Investing in a home renovation or addition is an exciting prospect, but it can also be scary. While there’s considerable upside, there are also perfectly understandable concerns about everything that could go wrong.

At Custom, we get it. That’s why from our first conversations with potential clients, we follow a number of best practices to ensure they’re comfortable with the process, the budget and the prospect of working with us.

Here’s a look at the three most common fears of homeowners — and how we strive to address each.


You won’t get what you want.

When it comes to choosing a remodeling firm, it’s essential that you know exactly what’s being delivered. That’s why we take pride in delivering detailed specifications that serve as an instructional manual for the project.
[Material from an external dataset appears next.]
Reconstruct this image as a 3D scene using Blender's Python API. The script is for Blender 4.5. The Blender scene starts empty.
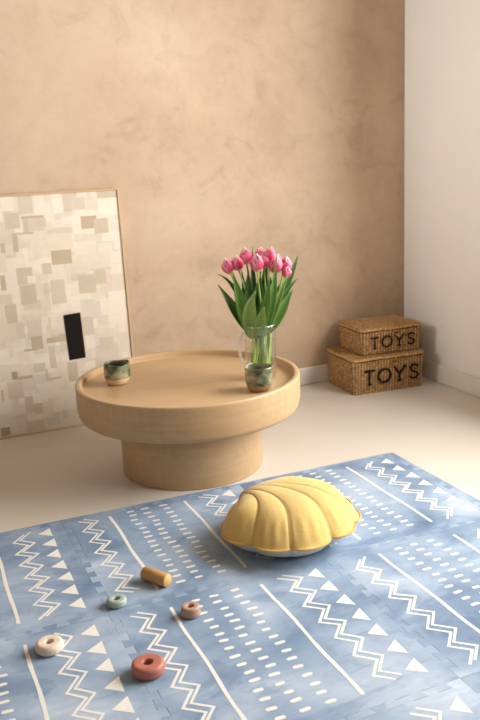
import bpy, math, random
import numpy as np
from mathutils import Vector, Matrix, noise as mnoise
PI=math.pi
C=bpy.context.scene.collection
rnd=random.Random(7)

# ---------------------------------------------------------------- materials
def srgb(r,g,b):
    f=lambda c:(c/255/12.92) if c/255<=.04045 else ((c/255+.055)/1.055)**2.4
    return (f(r),f(g),f(b),1)
class NT:
    def __init__(s,name):
        s.m=bpy.data.materials.new(name); s.m.use_nodes=True; s.t=s.m.node_tree; s.n=s.t.nodes
        for x in list(s.n): s.n.remove(x)
        s.out=s.n.new('ShaderNodeOutputMaterial')
    def add(s,typ,**kw):
        x=s.n.new(typ)
        for k,v in kw.items():
            if k.startswith('i_'):
                key=k[2:].replace('_',' ')
                x.inputs[key].default_value=v
            else: setattr(x,k,v)
        return x
    def link(s,a,ao,b,bi): s.t.links.new(a.outputs[ao],b.inputs[bi])
    def coord(s,scale=(1,1,1),kind='Object',loc=None):
        c=s.add('ShaderNodeTexCoord'); mp=s.add('ShaderNodeMapping'); mp.inputs['Scale'].default_value=scale
        s.link(c,kind,mp,'Vector')
        if loc is not None:
            oi=s.add('ShaderNodeObjectInfo'); va=s.add('ShaderNodeVectorMath',operation='ADD')
            s.link(c,kind,va,0); s.link(oi,'Location',va,1); s.link(va,0,mp,'Vector')
        return mp
    def noise(s,mp,scale,detail=4,rough=.5,dist=0):
        x=s.add('ShaderNodeTexNoise'); x.inputs['Scale'].default_value=scale; x.inputs['Detail'].default_value=detail
        x.inputs['Roughness'].default_value=rough; x.inputs['Distortion'].default_value=dist
        s.link(mp,0,x,'Vector'); return x
    def ramp(s,src,o,stops,interp='LINEAR'):
        x=s.add('ShaderNodeValToRGB'); x.color_ramp.interpolation=interp
        e=x.color_ramp.elements
        e[0].position,e[0].color=stops[0]; e[1].position,e[1].color=stops[-1]
        for p,c in stops[1:-1]:
            k=e.new(p); k.color=c
        s.link(src,o,x,'Fac'); return x
    def mix(s,f,a,b,mode='MIX',fac=.5):
        x=s.add('ShaderNodeMixRGB',blend_type=mode); x.inputs[0].default_value=fac
        if f is not None: s.link(f[0],f[1],x,0)
        for i,q in ((1,a),(2,b)):
            if isinstance(q,tuple) and not hasattr(q[0],'outputs'): x.inputs[i].default_value=q
            else: s.link(q[0],q[1],x,i)
        return x
    def bsdf(s,col=None,rough=.6,spec=.4,bump=None,bs=.2,bd=.002,**kw):
        b=s.add('ShaderNodeBsdfPrincipled'); b.inputs['Roughness'].default_value=rough
        b.inputs['Specular IOR Level'].default_value=spec
        for k,v in kw.items(): b.inputs[k].default_value=v
        if isinstance(col,tuple) and not hasattr(col[0],'outputs'): b.inputs['Base Color'].default_value=col
        elif col is not None: s.link(col[0],col[1],b,'Base Color')
        if bump is not None:
            bm=s.add('ShaderNodeBump'); bm.inputs['Strength'].default_value=bs; bm.inputs['Distance'].default_value=bd
            s.link(bump[0],bump[1],bm,'Height'); s.link(bm,0,b,'Normal')
        s.link(b,0,s.out,'Surface'); return s.m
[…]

All the work involved — from demolition through completion — is outlined in plain English.

Chances are, our specifications will be far more comprehensive than any you receive from competing firms. That’s how we ensure you’re fully educated about each step of the project and the final result.


You won’t be charged a fair price.

One of the key advantages of being in business for nearly three decades is institutional knowledge. We know how long it takes to accomplish certain tasks as well as what surprises we might encounter, especially in older homes.

Based on the considerable historical data at our disposal, we can provide a ballpark quote early on in the process to determine if there’s a financial fit. And we’re happy to adjust product selections and other variables to try to arrive at a budget that works for you.


The job will take longer than promised or expected.

Let’s face it: General contractors have a bad reputation for going weeks or even months past project deadlines. We believe that lack of discipline is unacceptable — and avoidable.

In creating a project timeline, production manager Craig Lielasus and project coordinator Mike Daniell review the specifications and figure out how each detail maps to the various components of the timeline. Then they break down each component to confirm how long it will take. Once the timeline is completed, we make sure everything fits into our master production schedule and that the lead carpenter and trade subcontractors clear their schedules.


Certain disruptions, such as inclement weather or a delay in an inspector visit, may push out the deadline. But ultimately, we’ll come as close as possible to meeting your expectations.